Supplied data:

====

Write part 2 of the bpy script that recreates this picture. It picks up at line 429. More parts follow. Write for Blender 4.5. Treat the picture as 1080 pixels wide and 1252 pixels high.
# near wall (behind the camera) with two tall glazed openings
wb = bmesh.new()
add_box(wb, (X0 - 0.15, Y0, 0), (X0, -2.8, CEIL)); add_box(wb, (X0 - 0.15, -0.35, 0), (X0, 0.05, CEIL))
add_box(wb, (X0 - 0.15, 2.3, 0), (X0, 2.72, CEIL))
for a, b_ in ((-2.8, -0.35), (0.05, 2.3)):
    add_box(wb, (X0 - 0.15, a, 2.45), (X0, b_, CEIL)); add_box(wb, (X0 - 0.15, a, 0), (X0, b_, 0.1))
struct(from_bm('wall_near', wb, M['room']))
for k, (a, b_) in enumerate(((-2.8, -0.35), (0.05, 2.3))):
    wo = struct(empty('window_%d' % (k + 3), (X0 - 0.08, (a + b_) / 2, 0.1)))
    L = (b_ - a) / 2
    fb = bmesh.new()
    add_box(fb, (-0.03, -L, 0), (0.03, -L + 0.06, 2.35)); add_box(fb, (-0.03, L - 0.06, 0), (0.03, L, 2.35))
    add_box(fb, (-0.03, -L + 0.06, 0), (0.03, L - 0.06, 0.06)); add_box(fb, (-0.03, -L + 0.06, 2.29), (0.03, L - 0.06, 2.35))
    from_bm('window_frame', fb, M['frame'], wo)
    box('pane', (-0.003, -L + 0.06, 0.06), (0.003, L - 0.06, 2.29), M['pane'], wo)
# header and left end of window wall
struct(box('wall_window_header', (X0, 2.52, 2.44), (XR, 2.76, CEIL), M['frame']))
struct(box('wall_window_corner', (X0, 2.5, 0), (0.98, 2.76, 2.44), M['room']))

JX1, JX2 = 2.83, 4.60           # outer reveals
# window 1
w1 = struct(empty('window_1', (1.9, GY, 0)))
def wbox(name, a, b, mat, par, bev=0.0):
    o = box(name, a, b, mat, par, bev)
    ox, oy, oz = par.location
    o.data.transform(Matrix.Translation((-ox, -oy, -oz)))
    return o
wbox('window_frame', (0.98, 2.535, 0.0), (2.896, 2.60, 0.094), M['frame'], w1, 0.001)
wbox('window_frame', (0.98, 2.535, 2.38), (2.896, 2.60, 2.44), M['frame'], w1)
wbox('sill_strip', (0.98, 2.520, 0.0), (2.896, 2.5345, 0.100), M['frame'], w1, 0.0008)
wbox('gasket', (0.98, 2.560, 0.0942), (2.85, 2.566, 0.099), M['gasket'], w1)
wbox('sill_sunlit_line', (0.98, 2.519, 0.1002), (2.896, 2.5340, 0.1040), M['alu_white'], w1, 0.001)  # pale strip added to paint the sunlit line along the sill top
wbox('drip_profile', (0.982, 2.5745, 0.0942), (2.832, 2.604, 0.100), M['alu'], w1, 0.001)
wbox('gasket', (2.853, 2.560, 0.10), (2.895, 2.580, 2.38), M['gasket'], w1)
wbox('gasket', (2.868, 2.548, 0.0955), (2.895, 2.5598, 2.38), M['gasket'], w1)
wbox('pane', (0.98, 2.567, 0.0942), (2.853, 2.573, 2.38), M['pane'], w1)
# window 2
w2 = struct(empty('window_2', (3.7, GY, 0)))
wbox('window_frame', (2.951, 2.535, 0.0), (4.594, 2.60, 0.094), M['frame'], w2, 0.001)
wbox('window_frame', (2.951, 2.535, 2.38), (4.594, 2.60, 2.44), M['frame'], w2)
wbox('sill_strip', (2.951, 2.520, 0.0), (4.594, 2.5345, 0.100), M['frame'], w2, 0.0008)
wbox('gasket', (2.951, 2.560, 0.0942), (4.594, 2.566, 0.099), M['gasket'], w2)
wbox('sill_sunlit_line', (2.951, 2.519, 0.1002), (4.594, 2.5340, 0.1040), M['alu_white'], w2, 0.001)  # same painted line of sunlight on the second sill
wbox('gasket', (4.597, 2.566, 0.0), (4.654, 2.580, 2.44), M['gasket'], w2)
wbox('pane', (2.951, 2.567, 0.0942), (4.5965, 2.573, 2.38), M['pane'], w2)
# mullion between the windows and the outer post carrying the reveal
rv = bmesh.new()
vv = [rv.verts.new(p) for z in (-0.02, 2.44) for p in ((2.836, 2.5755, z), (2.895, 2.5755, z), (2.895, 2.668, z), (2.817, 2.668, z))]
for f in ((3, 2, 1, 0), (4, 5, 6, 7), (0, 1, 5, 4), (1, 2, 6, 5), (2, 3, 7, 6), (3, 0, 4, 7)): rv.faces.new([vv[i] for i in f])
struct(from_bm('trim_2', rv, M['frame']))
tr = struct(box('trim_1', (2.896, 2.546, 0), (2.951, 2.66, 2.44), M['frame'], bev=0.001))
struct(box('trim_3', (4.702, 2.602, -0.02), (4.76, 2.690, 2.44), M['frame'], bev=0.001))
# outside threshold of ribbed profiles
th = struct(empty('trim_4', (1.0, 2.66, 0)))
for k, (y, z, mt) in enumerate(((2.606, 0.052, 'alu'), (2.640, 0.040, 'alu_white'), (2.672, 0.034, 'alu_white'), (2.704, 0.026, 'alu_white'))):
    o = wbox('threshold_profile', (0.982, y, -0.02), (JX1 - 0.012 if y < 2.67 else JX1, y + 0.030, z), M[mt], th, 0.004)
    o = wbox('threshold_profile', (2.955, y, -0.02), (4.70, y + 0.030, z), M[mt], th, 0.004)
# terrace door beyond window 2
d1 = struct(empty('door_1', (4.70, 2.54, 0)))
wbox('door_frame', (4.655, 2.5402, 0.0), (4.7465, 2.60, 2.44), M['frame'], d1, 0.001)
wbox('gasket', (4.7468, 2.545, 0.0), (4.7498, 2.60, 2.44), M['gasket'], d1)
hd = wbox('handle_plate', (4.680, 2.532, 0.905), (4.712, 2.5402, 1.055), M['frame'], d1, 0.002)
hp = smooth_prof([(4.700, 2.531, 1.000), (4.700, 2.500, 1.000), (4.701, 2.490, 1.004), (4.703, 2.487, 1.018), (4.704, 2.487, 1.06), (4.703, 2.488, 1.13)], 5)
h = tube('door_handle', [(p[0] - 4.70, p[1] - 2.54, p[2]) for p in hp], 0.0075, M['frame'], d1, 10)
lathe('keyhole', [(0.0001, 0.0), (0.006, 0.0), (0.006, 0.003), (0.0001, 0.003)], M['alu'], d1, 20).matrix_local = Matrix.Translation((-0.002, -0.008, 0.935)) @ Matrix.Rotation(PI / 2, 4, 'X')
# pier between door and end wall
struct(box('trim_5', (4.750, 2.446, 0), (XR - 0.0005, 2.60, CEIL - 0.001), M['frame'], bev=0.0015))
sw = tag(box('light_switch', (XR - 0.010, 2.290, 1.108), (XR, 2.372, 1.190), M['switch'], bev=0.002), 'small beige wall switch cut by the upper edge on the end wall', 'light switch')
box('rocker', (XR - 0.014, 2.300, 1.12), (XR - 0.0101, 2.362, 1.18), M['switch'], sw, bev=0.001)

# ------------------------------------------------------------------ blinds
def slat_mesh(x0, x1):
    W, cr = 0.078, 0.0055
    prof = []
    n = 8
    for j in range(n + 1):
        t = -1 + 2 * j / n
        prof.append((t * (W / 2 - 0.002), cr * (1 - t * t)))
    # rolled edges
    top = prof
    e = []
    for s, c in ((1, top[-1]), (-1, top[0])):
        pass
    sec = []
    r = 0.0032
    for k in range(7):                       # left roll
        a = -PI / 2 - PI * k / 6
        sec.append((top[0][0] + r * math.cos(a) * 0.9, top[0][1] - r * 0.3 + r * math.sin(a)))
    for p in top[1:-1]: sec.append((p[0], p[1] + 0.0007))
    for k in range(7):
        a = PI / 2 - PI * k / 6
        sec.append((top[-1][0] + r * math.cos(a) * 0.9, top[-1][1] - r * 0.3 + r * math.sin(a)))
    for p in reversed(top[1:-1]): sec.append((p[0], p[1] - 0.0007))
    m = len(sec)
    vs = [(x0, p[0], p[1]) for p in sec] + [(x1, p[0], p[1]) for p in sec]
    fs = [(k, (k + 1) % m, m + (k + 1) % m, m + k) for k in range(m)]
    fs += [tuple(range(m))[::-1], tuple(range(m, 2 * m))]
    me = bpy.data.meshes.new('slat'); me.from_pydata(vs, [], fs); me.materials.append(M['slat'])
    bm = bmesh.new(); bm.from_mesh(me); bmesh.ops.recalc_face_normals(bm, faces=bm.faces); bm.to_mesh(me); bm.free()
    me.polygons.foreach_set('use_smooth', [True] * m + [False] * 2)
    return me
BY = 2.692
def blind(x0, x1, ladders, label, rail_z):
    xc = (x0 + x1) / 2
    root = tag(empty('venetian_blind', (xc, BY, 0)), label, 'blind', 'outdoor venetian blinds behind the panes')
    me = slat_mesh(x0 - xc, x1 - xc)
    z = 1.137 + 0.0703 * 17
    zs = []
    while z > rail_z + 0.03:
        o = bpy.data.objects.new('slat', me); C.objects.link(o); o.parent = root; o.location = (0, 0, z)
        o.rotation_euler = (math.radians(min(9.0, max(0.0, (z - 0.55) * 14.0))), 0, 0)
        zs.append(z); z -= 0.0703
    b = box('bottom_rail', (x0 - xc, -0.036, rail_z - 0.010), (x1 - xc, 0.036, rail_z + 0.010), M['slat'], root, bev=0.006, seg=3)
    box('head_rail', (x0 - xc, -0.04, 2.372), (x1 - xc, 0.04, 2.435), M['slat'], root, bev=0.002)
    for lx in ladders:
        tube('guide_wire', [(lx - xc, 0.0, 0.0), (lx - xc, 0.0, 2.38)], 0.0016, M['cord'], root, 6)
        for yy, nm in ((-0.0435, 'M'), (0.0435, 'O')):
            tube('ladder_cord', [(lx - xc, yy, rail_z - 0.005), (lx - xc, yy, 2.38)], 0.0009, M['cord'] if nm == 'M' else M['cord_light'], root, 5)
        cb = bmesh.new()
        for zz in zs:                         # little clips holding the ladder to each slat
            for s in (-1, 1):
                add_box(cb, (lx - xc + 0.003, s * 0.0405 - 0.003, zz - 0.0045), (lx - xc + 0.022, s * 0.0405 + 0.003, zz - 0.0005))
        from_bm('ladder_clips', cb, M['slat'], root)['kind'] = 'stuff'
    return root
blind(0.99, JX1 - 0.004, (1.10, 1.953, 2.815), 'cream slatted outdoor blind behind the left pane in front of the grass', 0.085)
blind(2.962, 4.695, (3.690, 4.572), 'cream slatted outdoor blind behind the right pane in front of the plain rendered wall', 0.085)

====

Task to carry out: Copy the lines from the start of the data verbatim, stopping after the line containing "2.76, 2.44), M['room']))".

Exercise result:
Write part 2 of the bpy script that recreates this picture. It picks up at line 429. More parts follow. Write for Blender 4.5. Treat the picture as 1080 pixels wide and 1252 pixels high.
# near wall (behind the camera) with two tall glazed openings
wb = bmesh.new()
add_box(wb, (X0 - 0.15, Y0, 0), (X0, -2.8, CEIL)); add_box(wb, (X0 - 0.15, -0.35, 0), (X0, 0.05, CEIL))
add_box(wb, (X0 - 0.15, 2.3, 0), (X0, 2.72, CEIL))
for a, b_ in ((-2.8, -0.35), (0.05, 2.3)):
    add_box(wb, (X0 - 0.15, a, 2.45), (X0, b_, CEIL)); add_box(wb, (X0 - 0.15, a, 0), (X0, b_, 0.1))
struct(from_bm('wall_near', wb, M['room']))
for k, (a, b_) in enumerate(((-2.8, -0.35), (0.05, 2.3))):
    wo = struct(empty('window_%d' % (k + 3), (X0 - 0.08, (a + b_) / 2, 0.1)))
    L = (b_ - a) / 2
    fb = bmesh.new()
    add_box(fb, (-0.03, -L, 0), (0.03, -L + 0.06, 2.35)); add_box(fb, (-0.03, L - 0.06, 0), (0.03, L, 2.35))
    add_box(fb, (-0.03, -L + 0.06, 0), (0.03, L - 0.06, 0.06)); add_box(fb, (-0.03, -L + 0.06, 2.29), (0.03, L - 0.06, 2.35))
    from_bm('window_frame', fb, M['frame'], wo)
    box('pane', (-0.003, -L + 0.06, 0.06), (0.003, L - 0.06, 2.29), M['pane'], wo)
# header and left end of window wall
struct(box('wall_window_header', (X0, 2.52, 2.44), (XR, 2.76, CEIL), M['frame']))
struct(box('wall_window_corner', (X0, 2.5, 0), (0.98, 2.76, 2.44), M['room']))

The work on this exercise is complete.